Because the fee increase took effect on April 8, 2026, the date became an important dividing line for travelers who had not yet applied. Before then, they could still secure approval at £16; afterward, the same authorization cost £20.
The rise may appear modest for a single trip, but the shift is part of a broader tightening of pre-departure checks. Britain now requires many visitors who once boarded with only a passport to complete a digital authorization before reaching the airport gate, ferry terminal or train station.
That has also increased the importance of using official application channels. The government has directed travelers to the official app or website, while warning that third-party services may charge extra on top of the posted fee.

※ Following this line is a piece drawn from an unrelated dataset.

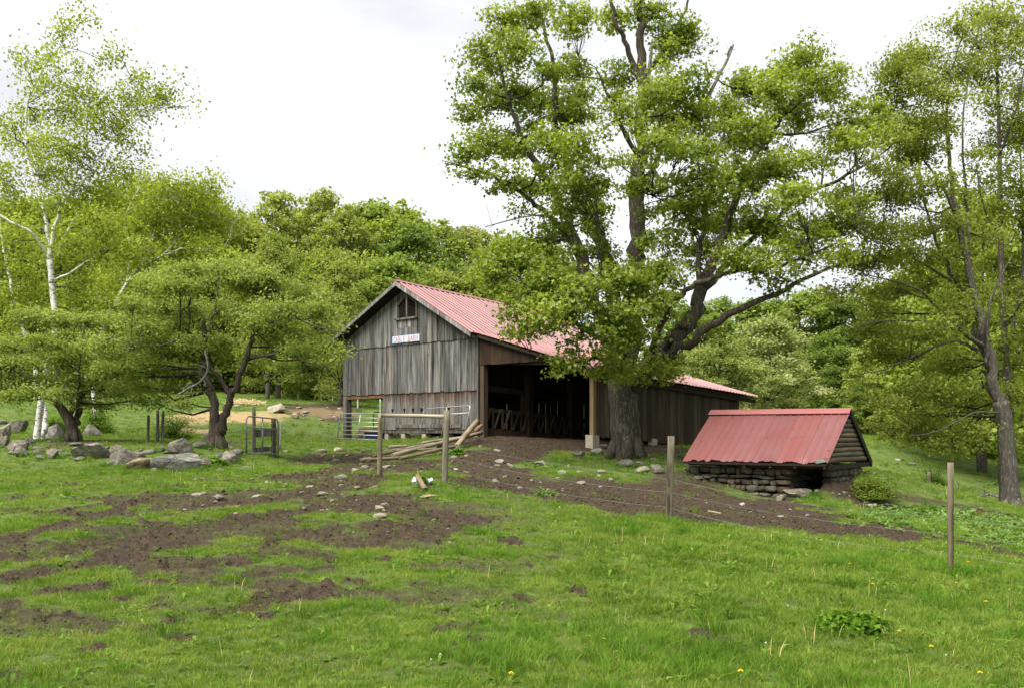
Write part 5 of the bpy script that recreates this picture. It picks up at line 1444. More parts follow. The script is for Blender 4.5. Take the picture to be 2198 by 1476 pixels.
def rock(label, px, py, w, h, mat='rock', color=(1, 1, 1), depth=None, seed=None, group=None, tilt=(0, 0), name='boulder', sink=.25, deep=.8):
    """px, py: centre of the rock in the photograph, w and h its size there"""
    if depth is None:
        g = gpt(px, py + h * .45)
    else:
        x = (px - CX) / FPX * depth
        g = Vector((x, depth, gz(x, depth)))
    k = g.y / FPX
    me = rock_mesh(seed or int(px * 13 + py * 7))
    o = link(name, me, M[mat], color=color)
    rx, rz = w * k / 2, h * k / 2
    zc = CAMZ + (HY - py) / FPX * (g.y + rx * .3)
    o.location = (g.x, g.y + rx * .4 * deep, zc - rz * (sink * .4 + .12))
    ROCKS.append((g.x, g.y, rx))
    o.scale = (rx * 1.1, rx * deep, rz * (1.12 + sink * .6))
    o.rotation_euler = (tilt[0], tilt[1], random.uniform(-.35, .35))
    tag(o, label, 'rock', group)
    return o
for a in [
    ('rounded grey boulder cut by the left picture edge', 8, 923, 32, 36), ('brown grey boulder with dark hollow, second from the left edge', 33, 915, 42, 32),
    ('small grey boulder low at the left edge', 6, 946, 26, 24), ('flat grey boulder left of the birch foot', 36, 955, 52, 28), ('angular lichened boulder in front of the birch foot', 48, 968, 36, 26),
    ('low grey stone in the grass right of the lichened boulder', 80, 970, 26, 15), ('dark mossy boulder in front of the low hawthorn', 112, 973, 32, 23), ('small flat stone in front of the low hawthorn trunk', 140, 973, 20, 10),
    ('long rounded grey boulder right of the low hawthorn trunk', 197, 967, 90, 36), ('two toned boulder behind the low hawthorn trunk', 191, 923, 46, 26), ('shadowed brown boulder between birch and hawthorn trunks', 118, 927, 40, 36),
    ('grey boulder touching the birch trunk', 65, 946, 28, 20), ('tall angular boulder left of the tan slab', 266, 978, 58, 44), ('grey boulder behind the tan slab', 290, 980, 50, 30),
    ('largest flat grey boulder in front of the forked hawthorn', 376, 992, 112, 44), ('upright grey boulder behind the largest flat boulder', 380, 959, 58, 40), ('small round stone right of the largest boulder', 408, 979, 24, 14),
    ('grey wedge stone right of the largest boulder', 443, 992, 32, 22), ('smooth tan boulder left of the pasture gate foot', 495, 982, 46, 30), ('dark flat stone behind the smooth tan boulder', 503, 970, 32, 18),
    ('pale ledge stone at the forked hawthorn foot, left piece', 432, 954, 34, 16), ('pale ledge stone at the forked hawthorn foot, right piece', 462, 953, 32, 16), ('mossy stump like rock left of the forked hawthorn', 448, 936, 28, 20),
    ('flat brown stone in the grass below the tan boulder', 528, 1004, 42, 10), ('small boulder at the hillside brush behind the birches', 5, 905, 20, 10),
    ('low stone at the foot of the tall angular boulder', 240, 992, 24, 14), ('small broken stone between the tan slab and the largest boulder', 330, 1006, 22, 12), ('low grey stone right of the long rounded boulder', 250, 962, 26, 16), ('half buried stone below the long rounded boulder', 165, 984, 28, 10), ('small grey stone left of the upright boulder', 345, 962, 20, 14), ('cobble below the wedge stone near the gate', 470, 1008, 20, 9),
]:
    rock(a[0], *a[1:], color=tone(.8, 1.15, .05))
rock('tilted tan slab leaning left of the largest boulder', 298, 994, 66, 30, 'rock', (1.5, 1.25, .95), tilt=(0, -.25))
rock('pale boulder on the bare hillside beyond the gate', 595, 875, 44, 24, 'pale_stone', (.95, .95, .9))
rock('small pinkish stone right of the hillside boulder', 635, 892, 16, 13, 'pale_stone', (1, .85, .72))
rock('flat white stone near the straw heap', 507, 870, 20, 6, 'pale_stone', (1.2, 1.2, 1.2))
rock('flat pale stone above the pinkish hillside stone', 655, 884, 20, 7, 'pale_stone', (.9, .9, .9))
for a in [('angular grey rock on the grassy mound left of the maple', 1240, 975, 32, 20), ('smooth blue grey rock close to the maple trunk', 1283, 970, 28, 19), ('pale rock behind the mound by the concrete footing', 1292, 956, 24, 10),
          ('flat pale rock at the left end of the grassy mound', 1162, 993, 30, 11), ('thin white flat stone on the mound edge', 1202, 988, 20, 5), ('two humped pale stone below the mound', 1203, 1012, 24, 10), ('pale flat stone below the maple foot', 1289, 1010, 26, 10),
          ('rounded rock at the foot of the maple trunk', 1342, 993, 38, 16), ('tan rock right of the maple foot', 1374, 993, 22, 12), ('tilted tan slab between maple and fence post', 1381, 1006, 28, 13), ('large sloping slab beside the shed corner', 1414, 1003, 32, 26), ('mossy dark rock between maple and shed', 1402, 986, 22, 16),
          ('small white rock beside the fence post top', 1429, 977, 8, 8), ('tan boulder leaning on the shed stone wall', 1573, 1031, 26, 20), ('flat stone in front of the shed wall', 1497, 1024, 26, 8), ('rounded stone under the shed wall near its left end', 1521, 1022, 22, 12), ('block of stone at the left foot of the shed opening', 1677, 1066, 22, 14),
          ('flat slab lying across the shed opening', 1716, 1057, 56, 22), ('small round stone at the right foot of the shed opening', 1754, 1054, 12, 9), ('pale stone half way down the bank by the shed', 1815, 1056, 11, 8), ('pale stone at the base of the shed bank', 1870, 1085, 16, 9), ('white stone low on the shed bank', 1860, 1076, 10, 5), ('flat pale stone right of the shed bank', 1903, 1081, 22, 6), ('white stone on the grass below the shed opening', 1788, 1087, 14, 7)]:
    rock(a[0], *a[1:], mat='pale_stone' if ('pale' in a[0] or 'white' in a[0] or 'tan' in a[0]) else 'rock', color=tone(.75, 1.05, .06))
rock('pale round boulder in the right field, left of a pair', 1931, 990, 22, 13, 'pale_stone', (1, 1, 1), depth=48)
rock('flat pale boulder in the right field, right of a pair', 1957, 995, 24, 9, 'pale_stone', (1, 1, 1), depth=47.5)
rock('broad flat sandy stone below the fallen short post', 921, 1063, 46, 8, 'pale_stone', (1.05, .95, .75), sink=.6)
# loose stones in the mud
SM = [rock_mesh(900 + i, 2, 7) for i in range(7)]
SMD = [m.copy() for m in SM]
def pebbles(n, x0, x1, y0, y1, smin, smax, label, group, seed, mat='pale_stone', anywhere=False):
    rng = np.random.default_rng(seed)
    made = 0
    all_ = []
    while made < n:
        px = rng.uniform(x0, x1); py = rng.uniform(y0, y1)
        g = gpt(px, py)
        mm = float(mudmap(np.array([g.x]), np.array([g.y]))[0])
        if mm < .3 and not anywhere and rng.random() > .2: continue
        s = (smin + (smax - smin) * rng.random() ** 2.0) * g.y / FPX / 2 * 1.3
        o = link('stone', (SM if mat == 'pale_stone' else SMD)[int(rng.integers(7))], M[mat], color=tone(.75, 1.25, .08))
        o.location = (g.x, g.y, float(gfull(np.array([g.x]), np.array([g.y]))[0]) + s * .15)
        o.scale = (s * rng.uniform(.8, 1.3), s * rng.uniform(.7, 1.1), s * rng.uniform(.35, .65))
        o.rotation_euler = (rng.uniform(-.2, .2), rng.uniform(-.2, .2), rng.uniform(0, 6.28))
        tag(o, label, 'stone', group)
        all_.append((o, s, px, py))
        made += 1
    where = label.split(' stone ', 1)[1]
    hue = 'grey' if mat == 'rock' else 'pale'
    used = set()
    for word, key in (('largest pale stone', lambda q: -q[1]), ('leftmost pale stone', lambda q: q[2]), ('rightmost pale stone', lambda q: -q[2]), ('pale stone nearest the viewer', lambda q: -q[3]), ('farthest pale stone', lambda q: q[3])):
        o = min((q for q in all_ if q[0].name not in used), key=key)[0]
        used.add(o.name); o['label'] = word.replace('pale', hue) + ' ' + where
pebbles(70, 380, 830, 1005, 1110, 6, 26, 'pale loose stone in the trampled mud left of the fence gateway', 'stones in the mud left of the gateway', 1)
pebbles(36, 760, 1080, 955, 1015, 5, 18, 'pale loose stone in the mud around the fallen logs', 'stones around the fallen logs', 2)
pebbles(26, 960, 1420, 1000, 1060, 5, 16, 'pale loose stone in the mud below the maple', 'stones below the maple', 3)
pebbles(18, 1470, 1900, 1040, 1130, 4, 14, 'pale loose stone in the mud in front of the shed', 'stones in front of the shed', 4)
pebbles(24, 560, 790, 930, 990, 5, 18, 'pale loose stone in the yard between gate and barn', 'stones between gate and barn', 5)
pebbles(14, 700, 1000, 1090, 1180, 4, 14, 'pale loose stone in the bare patch nearest the pasture grass', 'stones in the near bare patch', 6)
pebbles(34, 225, 520, 958, 1008, 8, 26, 'grey loose stone of the rubble between the boulders at the forked hawthorn', 'rubble at the forked hawthorn', 8, 'rock', True)
pebbles(22, 0, 220, 945, 985, 8, 24, 'grey loose stone of the rubble between the boulders under the low hawthorn', 'rubble under the low hawthorn', 9, 'rock', True)
pebbles(18, 520, 740, 868, 905, 4, 12, 'small pale stone on the bare hillside left of the barn', 'stones on the hillside', 7)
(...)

The ETA’s structure mirrors systems adopted elsewhere, but its effect in Britain now depends on how widely it applies. With travelers from 85 countries covered, the system reaches some of the country’s busiest inbound markets, including North America, Europe and Australia.
By setting the cost at £20, the UK has added another charge to short-haul city breaks, family visits and business travel that might otherwise have involved little paperwork for visa-exempt passengers. Frequent travelers may spread that cost over multiple trips because the authorization lasts 2 years and allows unlimited entries with the same passport.
Even so, the system does not eliminate other entry requirements where they already exist. Indian nationals still need both a visa and ETA, leaving them subject to a different process than visa-exempt travelers who need only the digital authorization.
What emerged over 2025 and into 2026 is a stepped rollout in both scope and price. The fee started at £10 in pilot operations, climbed to £16 during the European Union expansion in April 2025, and now stands at £20 after the latest increase.
For passengers heading to Britain now, the message is clear. The UK Electronic Travel Authorisation is no longer a limited pilot or a soft-launch requirement, but a fully enforced pre-travel check with a higher price tag after the 25% fee hike that took effect on April 8, 2026.